Raw records:
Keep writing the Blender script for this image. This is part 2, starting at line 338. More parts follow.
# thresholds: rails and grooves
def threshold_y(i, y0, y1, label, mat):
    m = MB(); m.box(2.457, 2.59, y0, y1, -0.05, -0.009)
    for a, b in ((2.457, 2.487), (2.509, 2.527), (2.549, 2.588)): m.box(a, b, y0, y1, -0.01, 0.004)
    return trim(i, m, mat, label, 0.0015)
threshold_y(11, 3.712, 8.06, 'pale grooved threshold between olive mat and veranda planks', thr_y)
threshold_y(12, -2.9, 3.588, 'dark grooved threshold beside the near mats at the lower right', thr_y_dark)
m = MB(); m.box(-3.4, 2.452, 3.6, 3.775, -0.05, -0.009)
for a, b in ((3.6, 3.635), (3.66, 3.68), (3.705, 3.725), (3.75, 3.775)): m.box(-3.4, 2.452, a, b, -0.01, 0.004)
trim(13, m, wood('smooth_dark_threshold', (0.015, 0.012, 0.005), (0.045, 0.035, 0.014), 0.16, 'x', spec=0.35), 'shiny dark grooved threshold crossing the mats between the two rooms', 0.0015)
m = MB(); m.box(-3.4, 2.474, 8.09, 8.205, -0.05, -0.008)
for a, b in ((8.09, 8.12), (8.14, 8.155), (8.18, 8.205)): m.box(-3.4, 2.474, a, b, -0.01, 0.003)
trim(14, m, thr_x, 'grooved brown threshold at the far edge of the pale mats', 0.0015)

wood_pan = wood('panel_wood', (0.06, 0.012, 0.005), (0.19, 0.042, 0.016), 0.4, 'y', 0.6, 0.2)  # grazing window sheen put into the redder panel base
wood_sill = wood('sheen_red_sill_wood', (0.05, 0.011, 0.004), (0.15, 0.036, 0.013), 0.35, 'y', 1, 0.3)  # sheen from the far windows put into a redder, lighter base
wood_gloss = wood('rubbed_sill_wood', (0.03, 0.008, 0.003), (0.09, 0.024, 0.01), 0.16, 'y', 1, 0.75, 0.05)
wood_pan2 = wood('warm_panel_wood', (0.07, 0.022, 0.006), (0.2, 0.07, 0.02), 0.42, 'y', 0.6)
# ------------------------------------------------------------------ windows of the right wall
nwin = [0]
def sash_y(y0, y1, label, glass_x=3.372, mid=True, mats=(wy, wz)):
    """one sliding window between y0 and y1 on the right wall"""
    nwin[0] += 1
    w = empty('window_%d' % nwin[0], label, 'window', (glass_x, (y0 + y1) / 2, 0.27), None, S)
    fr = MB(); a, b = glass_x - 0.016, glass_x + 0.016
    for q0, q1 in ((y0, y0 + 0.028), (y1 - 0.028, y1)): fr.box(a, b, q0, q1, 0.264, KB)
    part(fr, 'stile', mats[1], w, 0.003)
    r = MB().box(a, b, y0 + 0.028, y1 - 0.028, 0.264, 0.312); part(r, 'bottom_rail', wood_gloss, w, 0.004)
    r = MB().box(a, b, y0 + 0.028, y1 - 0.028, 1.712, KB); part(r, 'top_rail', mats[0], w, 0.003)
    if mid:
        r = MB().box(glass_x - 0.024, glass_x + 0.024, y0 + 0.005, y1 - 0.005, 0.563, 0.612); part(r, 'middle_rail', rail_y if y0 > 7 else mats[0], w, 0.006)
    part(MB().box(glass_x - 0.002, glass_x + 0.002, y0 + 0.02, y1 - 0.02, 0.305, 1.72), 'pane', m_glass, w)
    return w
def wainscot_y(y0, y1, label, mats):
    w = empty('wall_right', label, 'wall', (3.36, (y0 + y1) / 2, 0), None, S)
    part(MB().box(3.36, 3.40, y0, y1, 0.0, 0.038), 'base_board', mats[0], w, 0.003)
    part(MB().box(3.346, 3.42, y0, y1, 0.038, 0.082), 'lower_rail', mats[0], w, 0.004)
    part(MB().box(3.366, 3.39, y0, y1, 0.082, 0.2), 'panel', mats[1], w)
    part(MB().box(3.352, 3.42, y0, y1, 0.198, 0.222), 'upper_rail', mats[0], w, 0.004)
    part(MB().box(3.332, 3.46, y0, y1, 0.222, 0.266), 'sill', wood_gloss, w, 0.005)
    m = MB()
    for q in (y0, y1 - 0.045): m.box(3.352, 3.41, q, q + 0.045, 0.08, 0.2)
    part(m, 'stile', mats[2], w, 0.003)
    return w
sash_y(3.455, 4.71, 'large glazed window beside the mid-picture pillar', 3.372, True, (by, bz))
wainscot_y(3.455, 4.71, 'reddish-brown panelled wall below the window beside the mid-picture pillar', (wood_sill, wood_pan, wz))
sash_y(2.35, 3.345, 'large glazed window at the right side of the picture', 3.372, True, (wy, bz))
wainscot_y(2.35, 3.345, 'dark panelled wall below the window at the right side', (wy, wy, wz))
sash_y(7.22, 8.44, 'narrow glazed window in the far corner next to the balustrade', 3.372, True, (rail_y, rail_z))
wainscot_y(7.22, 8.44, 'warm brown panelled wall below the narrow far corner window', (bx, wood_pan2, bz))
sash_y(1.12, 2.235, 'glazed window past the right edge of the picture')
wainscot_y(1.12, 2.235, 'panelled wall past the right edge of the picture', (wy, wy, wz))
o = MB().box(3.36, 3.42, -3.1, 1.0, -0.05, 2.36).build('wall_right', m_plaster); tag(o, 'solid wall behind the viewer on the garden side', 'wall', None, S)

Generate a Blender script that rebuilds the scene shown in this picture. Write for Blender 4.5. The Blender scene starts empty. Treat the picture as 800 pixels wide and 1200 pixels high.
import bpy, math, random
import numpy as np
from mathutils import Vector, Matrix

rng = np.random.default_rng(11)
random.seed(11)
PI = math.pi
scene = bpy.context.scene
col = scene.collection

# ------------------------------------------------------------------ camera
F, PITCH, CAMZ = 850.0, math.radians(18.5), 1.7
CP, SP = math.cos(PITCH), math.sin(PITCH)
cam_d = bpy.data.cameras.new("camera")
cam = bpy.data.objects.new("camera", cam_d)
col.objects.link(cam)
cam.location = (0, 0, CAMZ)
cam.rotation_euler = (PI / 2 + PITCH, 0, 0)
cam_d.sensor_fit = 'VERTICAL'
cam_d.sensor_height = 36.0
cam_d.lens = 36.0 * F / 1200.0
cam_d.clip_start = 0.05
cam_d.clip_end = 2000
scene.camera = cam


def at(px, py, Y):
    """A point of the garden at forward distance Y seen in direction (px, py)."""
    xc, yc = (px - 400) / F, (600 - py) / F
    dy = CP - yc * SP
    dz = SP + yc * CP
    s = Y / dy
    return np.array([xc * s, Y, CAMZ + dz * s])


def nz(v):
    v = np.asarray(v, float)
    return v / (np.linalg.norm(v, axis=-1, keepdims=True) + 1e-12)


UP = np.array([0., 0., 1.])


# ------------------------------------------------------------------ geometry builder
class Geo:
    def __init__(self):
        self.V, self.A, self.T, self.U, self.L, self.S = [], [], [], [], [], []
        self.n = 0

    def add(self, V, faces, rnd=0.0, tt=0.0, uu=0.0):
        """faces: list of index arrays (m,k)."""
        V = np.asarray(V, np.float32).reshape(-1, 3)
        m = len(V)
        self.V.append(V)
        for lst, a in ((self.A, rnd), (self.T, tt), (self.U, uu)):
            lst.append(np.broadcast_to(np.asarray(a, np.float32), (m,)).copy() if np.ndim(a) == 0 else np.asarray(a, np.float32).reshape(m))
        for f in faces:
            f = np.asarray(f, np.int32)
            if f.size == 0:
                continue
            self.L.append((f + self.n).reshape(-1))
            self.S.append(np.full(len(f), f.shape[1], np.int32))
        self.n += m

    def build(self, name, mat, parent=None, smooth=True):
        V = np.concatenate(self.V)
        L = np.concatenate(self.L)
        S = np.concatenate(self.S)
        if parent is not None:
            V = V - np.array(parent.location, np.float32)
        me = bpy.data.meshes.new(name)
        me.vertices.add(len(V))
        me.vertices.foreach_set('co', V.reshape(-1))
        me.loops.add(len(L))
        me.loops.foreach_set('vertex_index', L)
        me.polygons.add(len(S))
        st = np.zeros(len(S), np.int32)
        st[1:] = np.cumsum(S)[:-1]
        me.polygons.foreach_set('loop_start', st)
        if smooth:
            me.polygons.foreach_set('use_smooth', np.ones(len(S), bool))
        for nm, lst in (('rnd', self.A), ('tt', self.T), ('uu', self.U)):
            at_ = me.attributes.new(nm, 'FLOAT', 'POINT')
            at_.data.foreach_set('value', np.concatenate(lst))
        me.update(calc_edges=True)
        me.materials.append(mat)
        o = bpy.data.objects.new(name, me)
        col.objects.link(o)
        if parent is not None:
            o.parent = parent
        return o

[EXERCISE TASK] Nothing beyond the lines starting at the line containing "wainscot_y(1.12, 2.235, 'panelled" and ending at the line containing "side', 'wall', None, S)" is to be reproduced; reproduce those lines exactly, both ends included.

[EXERCISE SOLUTION]
wainscot_y(1.12, 2.235, 'panelled wall past the right edge of the picture', (wy, wy, wz))
o = MB().box(3.36, 3.42, -3.1, 1.0, -0.05, 2.36).build('wall_right', m_plaster); tag(o, 'solid wall behind the viewer on the garden side', 'wall', None, S)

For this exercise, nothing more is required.